Being what the OP advocates, i.e. good at seeing patterns and applying common sane practices etc, i.e. basically the good old being wise instead of knowing a lot (useless things usually) isn't that rare of a domain. And even if it were you could still be hired by any proper hiring process which looks beyond the 'how many frameworks do you know' and values your general skills, thereby recognising you could learn whatever framework you want if needed.

Not saying knowledge has no use, there are indeed expert skills which require somehwat more knowlegde than general programming, but if that 'book-knowledge' isn't combined with knowing how to properly apply it in a way your app has a sane architecture on all fronts you're still nowhere.

Thinking that you will get by because you are an expert in the fundamentals is just wishful thinking.

Is it really? Learning my first programming languages in depth took maybe years. But after I got the hang of it a new language, even when syntax is rather different, rather takes weeks now. Apart from me knowing fundamental stuff by now, what else would contribute to that?


I don't disagree with you about the fundamentals, but my experience does not match yours.

i.e: I'm good at the fundamentals and have more than 20 years of experience, but I was hopeless job wise until I found an employer that needed an experienced fireman to save his project on fire.

Now that I have all the modern tech buzzwords in my CV, I get job offers to work with the latest fads all the time.

Before I was looking to change jobs, I thought that I was going to get good positions because of my broad knowledge and experience. Reality proved me wrong.

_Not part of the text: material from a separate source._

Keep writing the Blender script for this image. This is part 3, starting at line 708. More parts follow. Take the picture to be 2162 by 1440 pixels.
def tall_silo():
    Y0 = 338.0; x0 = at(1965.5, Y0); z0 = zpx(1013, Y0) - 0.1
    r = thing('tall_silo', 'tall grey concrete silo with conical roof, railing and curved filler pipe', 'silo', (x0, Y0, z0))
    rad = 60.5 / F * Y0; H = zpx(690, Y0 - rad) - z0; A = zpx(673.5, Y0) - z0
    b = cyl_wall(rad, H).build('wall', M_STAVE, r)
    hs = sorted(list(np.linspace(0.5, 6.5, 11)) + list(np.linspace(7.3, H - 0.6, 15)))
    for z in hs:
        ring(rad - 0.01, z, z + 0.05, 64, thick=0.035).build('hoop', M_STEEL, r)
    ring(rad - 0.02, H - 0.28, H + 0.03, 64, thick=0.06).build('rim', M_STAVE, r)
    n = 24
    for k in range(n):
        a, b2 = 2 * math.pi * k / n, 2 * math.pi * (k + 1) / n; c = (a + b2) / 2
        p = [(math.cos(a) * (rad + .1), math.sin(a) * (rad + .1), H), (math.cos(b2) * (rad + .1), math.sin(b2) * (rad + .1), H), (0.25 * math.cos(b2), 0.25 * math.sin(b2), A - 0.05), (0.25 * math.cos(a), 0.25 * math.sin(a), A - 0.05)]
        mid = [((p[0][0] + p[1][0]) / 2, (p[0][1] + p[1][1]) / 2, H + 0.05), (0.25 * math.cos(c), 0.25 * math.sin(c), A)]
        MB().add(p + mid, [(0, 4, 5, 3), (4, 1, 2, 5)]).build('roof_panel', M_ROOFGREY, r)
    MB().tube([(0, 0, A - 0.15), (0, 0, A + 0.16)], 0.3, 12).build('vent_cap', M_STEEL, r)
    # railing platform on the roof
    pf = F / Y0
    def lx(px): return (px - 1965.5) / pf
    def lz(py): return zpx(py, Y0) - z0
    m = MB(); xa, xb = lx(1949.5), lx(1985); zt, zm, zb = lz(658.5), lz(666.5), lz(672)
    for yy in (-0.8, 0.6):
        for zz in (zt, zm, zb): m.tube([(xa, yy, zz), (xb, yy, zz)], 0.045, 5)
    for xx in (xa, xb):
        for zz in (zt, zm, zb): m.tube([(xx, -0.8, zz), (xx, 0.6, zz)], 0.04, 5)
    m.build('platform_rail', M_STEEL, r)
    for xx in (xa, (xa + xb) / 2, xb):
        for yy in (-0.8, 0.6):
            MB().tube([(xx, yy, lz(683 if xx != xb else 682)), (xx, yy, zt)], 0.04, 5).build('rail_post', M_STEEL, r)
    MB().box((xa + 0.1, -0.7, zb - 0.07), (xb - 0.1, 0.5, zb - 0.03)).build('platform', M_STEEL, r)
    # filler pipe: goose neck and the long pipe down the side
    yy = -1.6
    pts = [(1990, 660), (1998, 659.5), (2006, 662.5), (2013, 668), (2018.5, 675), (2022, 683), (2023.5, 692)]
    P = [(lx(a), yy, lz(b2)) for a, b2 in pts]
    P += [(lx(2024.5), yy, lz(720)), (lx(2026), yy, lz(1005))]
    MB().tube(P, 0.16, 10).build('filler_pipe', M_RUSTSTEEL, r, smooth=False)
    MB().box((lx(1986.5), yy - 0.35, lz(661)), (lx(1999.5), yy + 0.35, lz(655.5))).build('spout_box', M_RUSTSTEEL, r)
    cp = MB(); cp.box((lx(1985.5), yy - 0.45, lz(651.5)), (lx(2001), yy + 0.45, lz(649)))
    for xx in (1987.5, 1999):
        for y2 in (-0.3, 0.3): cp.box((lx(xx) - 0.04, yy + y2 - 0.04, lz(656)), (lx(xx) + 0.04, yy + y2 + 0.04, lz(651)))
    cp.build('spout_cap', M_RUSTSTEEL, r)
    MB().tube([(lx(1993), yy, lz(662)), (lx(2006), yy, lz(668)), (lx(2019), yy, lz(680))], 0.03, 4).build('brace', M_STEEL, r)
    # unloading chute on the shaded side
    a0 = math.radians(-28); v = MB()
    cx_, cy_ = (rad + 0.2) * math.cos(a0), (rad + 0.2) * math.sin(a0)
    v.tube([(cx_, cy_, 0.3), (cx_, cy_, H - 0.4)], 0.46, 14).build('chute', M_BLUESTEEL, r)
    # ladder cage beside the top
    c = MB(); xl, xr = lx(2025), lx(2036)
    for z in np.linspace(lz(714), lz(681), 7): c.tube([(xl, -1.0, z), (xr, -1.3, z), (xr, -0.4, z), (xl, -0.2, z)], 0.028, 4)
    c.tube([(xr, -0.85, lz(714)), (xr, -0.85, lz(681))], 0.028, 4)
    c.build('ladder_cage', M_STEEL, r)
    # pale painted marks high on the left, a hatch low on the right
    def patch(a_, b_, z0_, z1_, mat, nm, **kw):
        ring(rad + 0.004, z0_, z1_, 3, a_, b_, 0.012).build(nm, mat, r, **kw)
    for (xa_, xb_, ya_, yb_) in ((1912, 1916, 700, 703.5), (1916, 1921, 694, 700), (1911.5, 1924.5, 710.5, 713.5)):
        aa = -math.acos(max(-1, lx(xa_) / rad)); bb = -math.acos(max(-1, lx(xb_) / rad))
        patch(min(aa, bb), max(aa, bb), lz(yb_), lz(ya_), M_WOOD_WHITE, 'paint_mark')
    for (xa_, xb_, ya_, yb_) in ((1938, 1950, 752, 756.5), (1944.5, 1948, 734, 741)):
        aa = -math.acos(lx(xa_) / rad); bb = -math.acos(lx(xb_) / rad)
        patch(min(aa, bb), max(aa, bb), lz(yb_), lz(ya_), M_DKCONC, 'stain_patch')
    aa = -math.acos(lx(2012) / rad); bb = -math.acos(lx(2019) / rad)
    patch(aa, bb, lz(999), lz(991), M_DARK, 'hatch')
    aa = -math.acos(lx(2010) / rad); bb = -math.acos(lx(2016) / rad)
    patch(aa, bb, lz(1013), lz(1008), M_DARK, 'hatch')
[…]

This hasn't really matched my experience with the industry.

Honestly, most of the hires I've made that have done exceptionally well are the folks who have a very solid grasp of the fundamentals.

I prefer them over a subject matter expert in a framework all week long.

If you can't pick up a framework as part of the job, you're a really mediocre developer.

Does it require slightly more on-boarding time? Sure, but that's a pretty cheap price to pay for a solid long-term employee.

I've had the same experience on the other side of the table as an interviewee. I'll flat out tell them I've never touched their framework of choice. Or used their language of choice. It really doesn't matter as long as you can talk competently about the concepts behind them, and have a good track record.


I agree with you on hiring people that know what they are doing instead of people that just know how to use the flavor of the month.

Sadly, my experience, at least as a candidate, is the opposite of yours. But I'm in a country where most work is off-shored work, and I guess this do play its part.